Goal:
Retype the material in full, keeping every word the same.

Data rows:
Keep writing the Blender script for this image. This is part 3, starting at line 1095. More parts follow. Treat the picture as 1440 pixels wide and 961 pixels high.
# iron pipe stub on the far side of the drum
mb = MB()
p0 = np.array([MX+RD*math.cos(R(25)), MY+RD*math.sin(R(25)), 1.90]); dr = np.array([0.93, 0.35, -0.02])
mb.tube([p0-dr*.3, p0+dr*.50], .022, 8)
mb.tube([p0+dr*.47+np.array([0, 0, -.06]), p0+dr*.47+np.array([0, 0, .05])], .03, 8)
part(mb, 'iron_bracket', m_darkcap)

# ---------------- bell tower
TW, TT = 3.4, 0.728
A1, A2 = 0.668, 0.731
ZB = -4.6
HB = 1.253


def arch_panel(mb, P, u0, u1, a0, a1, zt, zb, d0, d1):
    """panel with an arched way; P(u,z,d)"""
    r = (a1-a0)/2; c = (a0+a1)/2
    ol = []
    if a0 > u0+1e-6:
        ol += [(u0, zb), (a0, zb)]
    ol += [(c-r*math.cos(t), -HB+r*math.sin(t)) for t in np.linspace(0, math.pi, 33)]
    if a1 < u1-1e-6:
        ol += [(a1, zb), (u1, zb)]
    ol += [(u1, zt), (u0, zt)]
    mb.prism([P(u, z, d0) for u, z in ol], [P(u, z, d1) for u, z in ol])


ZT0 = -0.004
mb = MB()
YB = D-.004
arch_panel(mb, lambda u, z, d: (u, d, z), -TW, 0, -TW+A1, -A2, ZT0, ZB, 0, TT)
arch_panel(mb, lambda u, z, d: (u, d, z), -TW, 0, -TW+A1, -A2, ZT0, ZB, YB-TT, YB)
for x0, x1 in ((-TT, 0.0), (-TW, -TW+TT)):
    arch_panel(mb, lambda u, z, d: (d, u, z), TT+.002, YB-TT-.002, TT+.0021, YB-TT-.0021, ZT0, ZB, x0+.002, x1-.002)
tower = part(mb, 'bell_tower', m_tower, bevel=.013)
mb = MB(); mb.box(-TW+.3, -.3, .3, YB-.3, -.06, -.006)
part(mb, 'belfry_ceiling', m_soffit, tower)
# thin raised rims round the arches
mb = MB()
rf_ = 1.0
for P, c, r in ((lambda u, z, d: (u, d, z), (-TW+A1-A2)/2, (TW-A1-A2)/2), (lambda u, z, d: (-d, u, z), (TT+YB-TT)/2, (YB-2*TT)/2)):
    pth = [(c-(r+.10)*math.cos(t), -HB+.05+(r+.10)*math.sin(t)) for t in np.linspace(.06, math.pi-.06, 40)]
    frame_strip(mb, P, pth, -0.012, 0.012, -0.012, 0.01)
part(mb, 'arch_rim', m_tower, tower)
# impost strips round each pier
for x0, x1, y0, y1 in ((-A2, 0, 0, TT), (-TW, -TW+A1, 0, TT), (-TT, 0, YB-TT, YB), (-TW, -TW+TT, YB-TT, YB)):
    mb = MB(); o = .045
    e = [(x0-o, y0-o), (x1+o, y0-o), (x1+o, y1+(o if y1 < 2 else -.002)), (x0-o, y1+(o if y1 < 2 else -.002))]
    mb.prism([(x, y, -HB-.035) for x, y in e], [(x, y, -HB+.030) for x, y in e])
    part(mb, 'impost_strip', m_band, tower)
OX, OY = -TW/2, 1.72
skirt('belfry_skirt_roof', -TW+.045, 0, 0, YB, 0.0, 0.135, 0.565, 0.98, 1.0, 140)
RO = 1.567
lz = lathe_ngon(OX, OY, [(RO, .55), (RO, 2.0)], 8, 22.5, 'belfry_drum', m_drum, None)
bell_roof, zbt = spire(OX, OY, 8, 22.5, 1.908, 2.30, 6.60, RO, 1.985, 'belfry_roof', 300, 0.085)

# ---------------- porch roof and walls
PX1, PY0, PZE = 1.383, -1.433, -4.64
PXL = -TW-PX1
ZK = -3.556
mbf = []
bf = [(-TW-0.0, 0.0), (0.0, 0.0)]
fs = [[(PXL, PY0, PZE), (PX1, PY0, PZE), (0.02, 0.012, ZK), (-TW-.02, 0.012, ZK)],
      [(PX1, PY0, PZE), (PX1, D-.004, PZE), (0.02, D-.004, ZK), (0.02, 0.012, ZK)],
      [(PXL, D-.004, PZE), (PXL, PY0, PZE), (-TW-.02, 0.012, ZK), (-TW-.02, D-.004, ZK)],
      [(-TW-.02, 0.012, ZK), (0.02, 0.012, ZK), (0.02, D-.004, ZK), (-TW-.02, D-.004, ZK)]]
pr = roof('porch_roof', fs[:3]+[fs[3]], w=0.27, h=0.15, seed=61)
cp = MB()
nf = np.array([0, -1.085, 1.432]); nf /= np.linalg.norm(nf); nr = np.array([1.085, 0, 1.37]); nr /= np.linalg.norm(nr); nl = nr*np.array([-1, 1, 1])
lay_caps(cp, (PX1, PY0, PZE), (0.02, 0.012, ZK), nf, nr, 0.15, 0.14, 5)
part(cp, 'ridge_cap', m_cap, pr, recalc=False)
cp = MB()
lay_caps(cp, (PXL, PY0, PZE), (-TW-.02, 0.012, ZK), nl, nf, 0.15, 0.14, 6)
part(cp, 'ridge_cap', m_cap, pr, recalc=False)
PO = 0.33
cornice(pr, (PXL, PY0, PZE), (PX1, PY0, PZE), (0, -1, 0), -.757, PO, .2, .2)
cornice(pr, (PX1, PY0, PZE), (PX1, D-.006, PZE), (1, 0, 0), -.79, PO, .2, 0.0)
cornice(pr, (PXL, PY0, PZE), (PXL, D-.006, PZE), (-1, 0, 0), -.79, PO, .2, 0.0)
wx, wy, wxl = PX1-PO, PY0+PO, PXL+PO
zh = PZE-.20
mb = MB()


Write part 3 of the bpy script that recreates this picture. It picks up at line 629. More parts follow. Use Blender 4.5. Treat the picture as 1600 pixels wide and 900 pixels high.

Task answer:
Keep writing the Blender script for this image. This is part 3, starting at line 1095. More parts follow. Treat the picture as 1440 pixels wide and 961 pixels high.
# iron pipe stub on the far side of the drum
mb = MB()
p0 = np.array([MX+RD*math.cos(R(25)), MY+RD*math.sin(R(25)), 1.90]); dr = np.array([0.93, 0.35, -0.02])
mb.tube([p0-dr*.3, p0+dr*.50], .022, 8)
mb.tube([p0+dr*.47+np.array([0, 0, -.06]), p0+dr*.47+np.array([0, 0, .05])], .03, 8)
part(mb, 'iron_bracket', m_darkcap)

# ---------------- bell tower
TW, TT = 3.4, 0.728
A1, A2 = 0.668, 0.731
ZB = -4.6
HB = 1.253


def arch_panel(mb, P, u0, u1, a0, a1, zt, zb, d0, d1):
    """panel with an arched way; P(u,z,d)"""
    r = (a1-a0)/2; c = (a0+a1)/2
    ol = []
    if a0 > u0+1e-6:
        ol += [(u0, zb), (a0, zb)]
    ol += [(c-r*math.cos(t), -HB+r*math.sin(t)) for t in np.linspace(0, math.pi, 33)]
    if a1 < u1-1e-6:
        ol += [(a1, zb), (u1, zb)]
    ol += [(u1, zt), (u0, zt)]
    mb.prism([P(u, z, d0) for u, z in ol], [P(u, z, d1) for u, z in ol])


ZT0 = -0.004
mb = MB()
YB = D-.004
arch_panel(mb, lambda u, z, d: (u, d, z), -TW, 0, -TW+A1, -A2, ZT0, ZB, 0, TT)
arch_panel(mb, lambda u, z, d: (u, d, z), -TW, 0, -TW+A1, -A2, ZT0, ZB, YB-TT, YB)
for x0, x1 in ((-TT, 0.0), (-TW, -TW+TT)):
    arch_panel(mb, lambda u, z, d: (d, u, z), TT+.002, YB-TT-.002, TT+.0021, YB-TT-.0021, ZT0, ZB, x0+.002, x1-.002)
tower = part(mb, 'bell_tower', m_tower, bevel=.013)
mb = MB(); mb.box(-TW+.3, -.3, .3, YB-.3, -.06, -.006)
part(mb, 'belfry_ceiling', m_soffit, tower)
# thin raised rims round the arches
mb = MB()
rf_ = 1.0
for P, c, r in ((lambda u, z, d: (u, d, z), (-TW+A1-A2)/2, (TW-A1-A2)/2), (lambda u, z, d: (-d, u, z), (TT+YB-TT)/2, (YB-2*TT)/2)):
    pth = [(c-(r+.10)*math.cos(t), -HB+.05+(r+.10)*math.sin(t)) for t in np.linspace(.06, math.pi-.06, 40)]
    frame_strip(mb, P, pth, -0.012, 0.012, -0.012, 0.01)
part(mb, 'arch_rim', m_tower, tower)
# impost strips round each pier
for x0, x1, y0, y1 in ((-A2, 0, 0, TT), (-TW, -TW+A1, 0, TT), (-TT, 0, YB-TT, YB), (-TW, -TW+TT, YB-TT, YB)):
    mb = MB(); o = .045
    e = [(x0-o, y0-o), (x1+o, y0-o), (x1+o, y1+(o if y1 < 2 else -.002)), (x0-o, y1+(o if y1 < 2 else -.002))]
    mb.prism([(x, y, -HB-.035) for x, y in e], [(x, y, -HB+.030) for x, y in e])
    part(mb, 'impost_strip', m_band, tower)
OX, OY = -TW/2, 1.72
skirt('belfry_skirt_roof', -TW+.045, 0, 0, YB, 0.0, 0.135, 0.565, 0.98, 1.0, 140)
RO = 1.567
lz = lathe_ngon(OX, OY, [(RO, .55), (RO, 2.0)], 8, 22.5, 'belfry_drum', m_drum, None)
bell_roof, zbt = spire(OX, OY, 8, 22.5, 1.908, 2.30, 6.60, RO, 1.985, 'belfry_roof', 300, 0.085)

# ---------------- porch roof and walls
PX1, PY0, PZE = 1.383, -1.433, -4.64
PXL = -TW-PX1
ZK = -3.556
mbf = []
bf = [(-TW-0.0, 0.0), (0.0, 0.0)]
fs = [[(PXL, PY0, PZE), (PX1, PY0, PZE), (0.02, 0.012, ZK), (-TW-.02, 0.012, ZK)],
      [(PX1, PY0, PZE), (PX1, D-.004, PZE), (0.02, D-.004, ZK), (0.02, 0.012, ZK)],
      [(PXL, D-.004, PZE), (PXL, PY0, PZE), (-TW-.02, 0.012, ZK), (-TW-.02, D-.004, ZK)],
      [(-TW-.02, 0.012, ZK), (0.02, 0.012, ZK), (0.02, D-.004, ZK), (-TW-.02, D-.004, ZK)]]
pr = roof('porch_roof', fs[:3]+[fs[3]], w=0.27, h=0.15, seed=61)
cp = MB()
nf = np.array([0, -1.085, 1.432]); nf /= np.linalg.norm(nf); nr = np.array([1.085, 0, 1.37]); nr /= np.linalg.norm(nr); nl = nr*np.array([-1, 1, 1])
lay_caps(cp, (PX1, PY0, PZE), (0.02, 0.012, ZK), nf, nr, 0.15, 0.14, 5)
part(cp, 'ridge_cap', m_cap, pr, recalc=False)
cp = MB()
lay_caps(cp, (PXL, PY0, PZE), (-TW-.02, 0.012, ZK), nl, nf, 0.15, 0.14, 6)
part(cp, 'ridge_cap', m_cap, pr, recalc=False)
PO = 0.33
cornice(pr, (PXL, PY0, PZE), (PX1, PY0, PZE), (0, -1, 0), -.757, PO, .2, .2)
cornice(pr, (PX1, PY0, PZE), (PX1, D-.006, PZE), (1, 0, 0), -.79, PO, .2, 0.0)
cornice(pr, (PXL, PY0, PZE), (PXL, D-.006, PZE), (-1, 0, 0), -.79, PO, .2, 0.0)
wx, wy, wxl = PX1-PO, PY0+PO, PXL+PO
zh = PZE-.20
mb = MB()


Write part 3 of the bpy script that recreates this picture. It picks up at line 629. More parts follow. Use Blender 4.5. Treat the picture as 1600 pixels wide and 900 pixels high.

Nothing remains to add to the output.